**Raw data**
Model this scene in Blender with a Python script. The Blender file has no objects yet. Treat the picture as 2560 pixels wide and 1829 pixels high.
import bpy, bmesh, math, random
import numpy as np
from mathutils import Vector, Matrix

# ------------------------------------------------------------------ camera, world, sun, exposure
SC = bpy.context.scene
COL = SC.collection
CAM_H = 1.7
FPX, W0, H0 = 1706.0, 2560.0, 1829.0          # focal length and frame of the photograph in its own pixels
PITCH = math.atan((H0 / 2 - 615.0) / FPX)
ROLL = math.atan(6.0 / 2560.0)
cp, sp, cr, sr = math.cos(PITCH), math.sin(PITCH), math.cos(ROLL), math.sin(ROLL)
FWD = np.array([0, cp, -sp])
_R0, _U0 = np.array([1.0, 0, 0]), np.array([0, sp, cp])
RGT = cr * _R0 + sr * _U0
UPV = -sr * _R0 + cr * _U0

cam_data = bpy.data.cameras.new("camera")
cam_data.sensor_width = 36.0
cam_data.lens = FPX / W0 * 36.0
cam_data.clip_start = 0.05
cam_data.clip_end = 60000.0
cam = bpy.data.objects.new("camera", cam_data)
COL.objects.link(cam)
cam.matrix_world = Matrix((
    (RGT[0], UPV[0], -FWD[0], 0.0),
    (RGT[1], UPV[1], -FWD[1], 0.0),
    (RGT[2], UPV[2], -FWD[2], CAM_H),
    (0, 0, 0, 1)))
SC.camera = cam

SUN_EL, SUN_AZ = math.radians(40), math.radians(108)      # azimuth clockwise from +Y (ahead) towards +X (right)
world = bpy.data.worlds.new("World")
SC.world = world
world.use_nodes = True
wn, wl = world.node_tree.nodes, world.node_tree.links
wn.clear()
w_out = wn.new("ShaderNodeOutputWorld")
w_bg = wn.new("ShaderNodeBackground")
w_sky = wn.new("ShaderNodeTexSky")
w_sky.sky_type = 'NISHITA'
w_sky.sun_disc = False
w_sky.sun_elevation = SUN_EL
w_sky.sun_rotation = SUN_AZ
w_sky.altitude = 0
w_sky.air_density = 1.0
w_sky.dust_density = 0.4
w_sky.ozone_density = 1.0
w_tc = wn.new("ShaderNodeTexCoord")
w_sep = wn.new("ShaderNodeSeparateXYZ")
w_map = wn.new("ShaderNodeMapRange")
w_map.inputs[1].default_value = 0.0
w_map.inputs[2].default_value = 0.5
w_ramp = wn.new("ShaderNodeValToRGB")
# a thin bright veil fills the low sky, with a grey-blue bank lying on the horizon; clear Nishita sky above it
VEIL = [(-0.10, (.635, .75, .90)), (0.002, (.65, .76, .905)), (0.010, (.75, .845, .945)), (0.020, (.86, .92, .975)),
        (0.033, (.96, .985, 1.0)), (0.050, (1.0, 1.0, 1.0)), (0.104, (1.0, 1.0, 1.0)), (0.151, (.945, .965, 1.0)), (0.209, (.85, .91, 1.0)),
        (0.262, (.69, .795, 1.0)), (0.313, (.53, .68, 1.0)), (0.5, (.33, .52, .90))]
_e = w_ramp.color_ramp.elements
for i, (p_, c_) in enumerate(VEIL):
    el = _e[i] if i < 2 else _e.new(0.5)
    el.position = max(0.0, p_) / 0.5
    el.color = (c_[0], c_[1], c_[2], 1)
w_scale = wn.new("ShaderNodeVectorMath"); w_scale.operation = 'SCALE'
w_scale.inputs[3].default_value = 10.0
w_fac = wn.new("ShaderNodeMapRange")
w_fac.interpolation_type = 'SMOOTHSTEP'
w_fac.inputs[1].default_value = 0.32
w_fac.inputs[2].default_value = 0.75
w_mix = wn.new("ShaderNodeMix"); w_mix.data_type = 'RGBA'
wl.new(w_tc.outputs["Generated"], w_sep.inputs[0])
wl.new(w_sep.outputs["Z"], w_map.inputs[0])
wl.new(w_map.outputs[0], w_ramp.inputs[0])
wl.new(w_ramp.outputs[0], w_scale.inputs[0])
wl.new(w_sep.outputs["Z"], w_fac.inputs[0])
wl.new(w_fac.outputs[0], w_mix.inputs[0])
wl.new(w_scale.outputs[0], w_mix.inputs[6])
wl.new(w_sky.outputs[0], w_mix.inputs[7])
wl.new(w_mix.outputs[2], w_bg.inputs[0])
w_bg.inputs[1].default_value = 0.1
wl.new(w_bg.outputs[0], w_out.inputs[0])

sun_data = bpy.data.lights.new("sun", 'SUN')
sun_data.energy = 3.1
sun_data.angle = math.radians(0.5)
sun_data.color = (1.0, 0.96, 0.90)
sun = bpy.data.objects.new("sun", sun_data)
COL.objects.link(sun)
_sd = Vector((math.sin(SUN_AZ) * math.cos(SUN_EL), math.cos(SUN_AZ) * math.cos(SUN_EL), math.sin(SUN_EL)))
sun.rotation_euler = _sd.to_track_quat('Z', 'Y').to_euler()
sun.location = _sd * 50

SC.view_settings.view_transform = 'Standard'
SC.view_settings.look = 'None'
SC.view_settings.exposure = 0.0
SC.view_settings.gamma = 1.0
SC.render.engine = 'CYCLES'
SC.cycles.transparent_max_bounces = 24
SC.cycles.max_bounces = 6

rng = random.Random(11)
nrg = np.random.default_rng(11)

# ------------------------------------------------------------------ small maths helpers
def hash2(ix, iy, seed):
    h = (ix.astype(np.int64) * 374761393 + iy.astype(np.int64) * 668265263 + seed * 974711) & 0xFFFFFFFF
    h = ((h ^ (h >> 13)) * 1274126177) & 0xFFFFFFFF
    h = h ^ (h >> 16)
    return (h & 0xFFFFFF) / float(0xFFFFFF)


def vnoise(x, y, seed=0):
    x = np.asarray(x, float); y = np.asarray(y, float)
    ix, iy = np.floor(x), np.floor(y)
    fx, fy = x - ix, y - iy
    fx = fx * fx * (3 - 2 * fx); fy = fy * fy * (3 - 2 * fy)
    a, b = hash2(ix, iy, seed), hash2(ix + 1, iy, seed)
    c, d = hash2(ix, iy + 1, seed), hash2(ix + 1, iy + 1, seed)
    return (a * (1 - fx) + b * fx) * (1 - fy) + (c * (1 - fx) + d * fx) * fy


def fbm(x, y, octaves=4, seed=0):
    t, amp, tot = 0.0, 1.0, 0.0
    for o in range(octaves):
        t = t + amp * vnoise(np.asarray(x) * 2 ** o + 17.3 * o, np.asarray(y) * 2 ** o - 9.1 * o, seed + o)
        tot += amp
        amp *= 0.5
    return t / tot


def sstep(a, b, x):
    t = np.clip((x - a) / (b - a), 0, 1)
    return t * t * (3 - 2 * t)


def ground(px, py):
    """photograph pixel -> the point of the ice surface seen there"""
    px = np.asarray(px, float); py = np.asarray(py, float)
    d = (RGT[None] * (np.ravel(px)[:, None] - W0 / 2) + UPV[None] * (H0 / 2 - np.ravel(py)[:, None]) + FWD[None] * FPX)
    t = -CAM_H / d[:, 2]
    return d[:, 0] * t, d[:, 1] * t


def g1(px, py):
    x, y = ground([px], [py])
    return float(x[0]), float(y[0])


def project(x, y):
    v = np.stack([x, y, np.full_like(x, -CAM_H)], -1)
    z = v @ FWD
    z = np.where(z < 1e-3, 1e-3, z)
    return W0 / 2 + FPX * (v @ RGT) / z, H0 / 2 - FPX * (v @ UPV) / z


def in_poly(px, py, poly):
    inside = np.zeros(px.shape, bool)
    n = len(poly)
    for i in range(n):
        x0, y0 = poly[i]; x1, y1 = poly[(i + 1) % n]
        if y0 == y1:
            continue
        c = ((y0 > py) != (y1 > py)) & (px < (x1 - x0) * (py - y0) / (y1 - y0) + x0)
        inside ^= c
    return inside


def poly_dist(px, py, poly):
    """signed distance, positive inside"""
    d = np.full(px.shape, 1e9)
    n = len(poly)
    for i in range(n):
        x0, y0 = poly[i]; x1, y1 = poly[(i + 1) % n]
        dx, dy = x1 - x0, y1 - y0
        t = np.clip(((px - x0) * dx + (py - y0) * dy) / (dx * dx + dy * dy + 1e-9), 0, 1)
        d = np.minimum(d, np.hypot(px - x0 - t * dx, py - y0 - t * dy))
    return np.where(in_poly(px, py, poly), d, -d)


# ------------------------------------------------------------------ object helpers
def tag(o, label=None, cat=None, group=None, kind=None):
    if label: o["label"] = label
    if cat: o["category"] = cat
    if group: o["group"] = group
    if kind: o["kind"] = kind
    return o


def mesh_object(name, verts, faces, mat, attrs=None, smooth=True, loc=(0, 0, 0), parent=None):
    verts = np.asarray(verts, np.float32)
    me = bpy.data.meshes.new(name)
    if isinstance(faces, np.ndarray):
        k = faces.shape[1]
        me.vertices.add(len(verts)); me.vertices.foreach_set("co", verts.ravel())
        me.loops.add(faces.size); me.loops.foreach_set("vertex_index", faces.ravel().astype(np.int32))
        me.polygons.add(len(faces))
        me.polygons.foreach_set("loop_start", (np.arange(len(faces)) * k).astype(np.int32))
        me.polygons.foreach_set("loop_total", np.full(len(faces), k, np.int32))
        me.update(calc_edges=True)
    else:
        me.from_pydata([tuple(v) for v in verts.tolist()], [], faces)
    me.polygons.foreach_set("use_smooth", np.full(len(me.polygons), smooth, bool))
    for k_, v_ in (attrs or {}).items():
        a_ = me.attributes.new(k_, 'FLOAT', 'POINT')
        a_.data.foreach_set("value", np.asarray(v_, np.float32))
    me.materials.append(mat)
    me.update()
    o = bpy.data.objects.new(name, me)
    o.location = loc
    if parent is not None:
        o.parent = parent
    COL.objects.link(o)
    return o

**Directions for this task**
Return nothing but the lines from the start of the listing above through the line containing "SC.camera = cam", exactly as given.

**Result**
Model this scene in Blender with a Python script. The Blender file has no objects yet. Treat the picture as 2560 pixels wide and 1829 pixels high.
import bpy, bmesh, math, random
import numpy as np
from mathutils import Vector, Matrix

# ------------------------------------------------------------------ camera, world, sun, exposure
SC = bpy.context.scene
COL = SC.collection
CAM_H = 1.7
FPX, W0, H0 = 1706.0, 2560.0, 1829.0          # focal length and frame of the photograph in its own pixels
PITCH = math.atan((H0 / 2 - 615.0) / FPX)
ROLL = math.atan(6.0 / 2560.0)
cp, sp, cr, sr = math.cos(PITCH), math.sin(PITCH), math.cos(ROLL), math.sin(ROLL)
FWD = np.array([0, cp, -sp])
_R0, _U0 = np.array([1.0, 0, 0]), np.array([0, sp, cp])
RGT = cr * _R0 + sr * _U0
UPV = -sr * _R0 + cr * _U0

cam_data = bpy.data.cameras.new("camera")
cam_data.sensor_width = 36.0
cam_data.lens = FPX / W0 * 36.0
cam_data.clip_start = 0.05
cam_data.clip_end = 60000.0
cam = bpy.data.objects.new("camera", cam_data)
COL.objects.link(cam)
cam.matrix_world = Matrix((
    (RGT[0], UPV[0], -FWD[0], 0.0),
    (RGT[1], UPV[1], -FWD[1], 0.0),
    (RGT[2], UPV[2], -FWD[2], CAM_H),
    (0, 0, 0, 1)))
SC.camera = cam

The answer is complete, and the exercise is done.